While central banks are under no obligation to drip feed such massive changes in policy to the markets, there have been big attempts made to do so in recent years so as to avoid the kind of volatility we saw in the currency markets yesterday. It appears the SNB did not get that memo and when the announcement that the 1.20 floor was being removed in EURCHF was made, some fx markets went into meltdown.

The move by the SNB generated a lot of questions regarding what motivated such an irresponsible and abrupt move given that only a few days before the central bank had referred to the 1.20 floor as the "cornerstone" of its monetary policy. SNB Chairman tried to convince us all that the decision was well thought out but I'm sure many would agree that unless under exceptional circumstances, a well thought out decision of this magnitude should take longer than 48 hours.

Which begs the question, what caused the sudden u-turn by the SNB that prevented them from carrying out the move in a more gradual and responsible manner. The only explanation I can come up with is that the move relates to the upcoming ECB press conference in which Mario Draghi is expected to announce a new bond buying program, one that the markets now believe will be much larger than initially thought based on the actions of the SNB.

If the SNB had prior warning of this, and this is just purely speculation, it may have decided that the floor would be extremely difficult to defend given its level of reserves and therefore opted to declare defeat. If this is the case then that again begs the question of why the SNB and ECB didn't think this through and do it in such a way that this could have been avoided. These people are meant to be the experts and yet they have acted in such a way that caused significant harm to the markets, something most people could have predicted would happen.

While the markets have stabilised a little, the damage caused could have a longer term impact on the markets.
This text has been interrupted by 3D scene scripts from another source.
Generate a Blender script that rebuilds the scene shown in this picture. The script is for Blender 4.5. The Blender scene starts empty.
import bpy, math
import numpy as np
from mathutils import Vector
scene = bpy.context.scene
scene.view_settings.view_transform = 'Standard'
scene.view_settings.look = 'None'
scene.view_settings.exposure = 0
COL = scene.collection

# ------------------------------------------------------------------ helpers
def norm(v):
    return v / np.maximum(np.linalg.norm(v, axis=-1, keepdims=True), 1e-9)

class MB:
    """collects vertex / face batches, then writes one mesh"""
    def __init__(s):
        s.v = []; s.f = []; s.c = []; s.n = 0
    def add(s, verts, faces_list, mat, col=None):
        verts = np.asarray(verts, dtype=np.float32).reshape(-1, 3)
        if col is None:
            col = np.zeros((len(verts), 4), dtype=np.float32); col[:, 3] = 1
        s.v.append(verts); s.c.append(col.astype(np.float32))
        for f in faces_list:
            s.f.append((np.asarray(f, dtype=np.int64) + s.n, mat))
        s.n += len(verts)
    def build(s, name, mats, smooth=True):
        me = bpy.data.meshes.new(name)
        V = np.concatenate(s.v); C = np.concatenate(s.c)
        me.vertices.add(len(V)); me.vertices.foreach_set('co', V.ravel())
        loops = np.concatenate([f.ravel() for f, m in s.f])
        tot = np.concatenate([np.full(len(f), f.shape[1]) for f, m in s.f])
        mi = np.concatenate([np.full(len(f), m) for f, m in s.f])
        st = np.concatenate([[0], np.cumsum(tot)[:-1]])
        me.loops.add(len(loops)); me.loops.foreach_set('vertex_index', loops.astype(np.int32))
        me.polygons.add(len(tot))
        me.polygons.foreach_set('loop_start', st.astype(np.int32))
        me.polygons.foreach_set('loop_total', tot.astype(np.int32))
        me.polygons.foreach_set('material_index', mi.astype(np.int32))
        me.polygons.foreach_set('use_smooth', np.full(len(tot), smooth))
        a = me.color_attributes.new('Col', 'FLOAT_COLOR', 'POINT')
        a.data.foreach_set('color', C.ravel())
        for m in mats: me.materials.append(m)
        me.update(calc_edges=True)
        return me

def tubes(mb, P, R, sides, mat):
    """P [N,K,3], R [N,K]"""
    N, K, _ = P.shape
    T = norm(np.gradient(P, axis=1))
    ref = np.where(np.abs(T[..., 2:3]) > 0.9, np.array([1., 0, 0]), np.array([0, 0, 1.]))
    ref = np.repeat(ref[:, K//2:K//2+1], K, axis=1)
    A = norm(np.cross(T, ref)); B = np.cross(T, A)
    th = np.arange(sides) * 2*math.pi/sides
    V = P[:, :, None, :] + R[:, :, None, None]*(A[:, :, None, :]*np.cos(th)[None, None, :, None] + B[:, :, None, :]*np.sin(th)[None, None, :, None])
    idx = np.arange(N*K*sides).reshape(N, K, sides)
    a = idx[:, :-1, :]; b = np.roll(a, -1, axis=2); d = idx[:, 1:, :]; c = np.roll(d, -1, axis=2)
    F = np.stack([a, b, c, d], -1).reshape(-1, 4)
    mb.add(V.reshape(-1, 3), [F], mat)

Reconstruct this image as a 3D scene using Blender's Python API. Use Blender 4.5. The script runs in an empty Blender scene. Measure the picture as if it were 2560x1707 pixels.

It will be interesting to see in the coming weeks what this does to liquidity and volumes in the forex markets, with many predicting that this may do significant damage for the foreseeable future.

Moving on from the idiotic actions of the SNB, we do have other things to focus on today, with key inflation figures being released for the eurozone and the US, two countries who's monetary policies could not be headed more in different directions. While the ECB is hoping to launch its first quantitative easing program, a little over six years after the Fed did the same thing, the Fed is looking to raise interest rates in the middle of this year as the economic recovery gathers pace and the country closes in on what the central bank deems full employment.

The final eurozone CPI reading for December is expected to confirm that the region fell into deflation for the first time since October 2009, making it incredibly likely, especially after yesterday's events, that the ECB will announce its QE program next week. In the US, we're also seeing oil prices have a disinflationary impact, although not even close to the same extent with the CPI seen falling to 0.7% from 1.3%, while the core reading is seen remaining at 1.7%. With rising wages seen bringing inflationary pressures, there is very little concern about the inflation outlook in the US and in fact, the Fed expects inflation to return to its 2% target, opening the door to that first rate hike.

The FTSE is expected to open 33 points lower, the CAC 23 points lower and the DAX 47 points lower.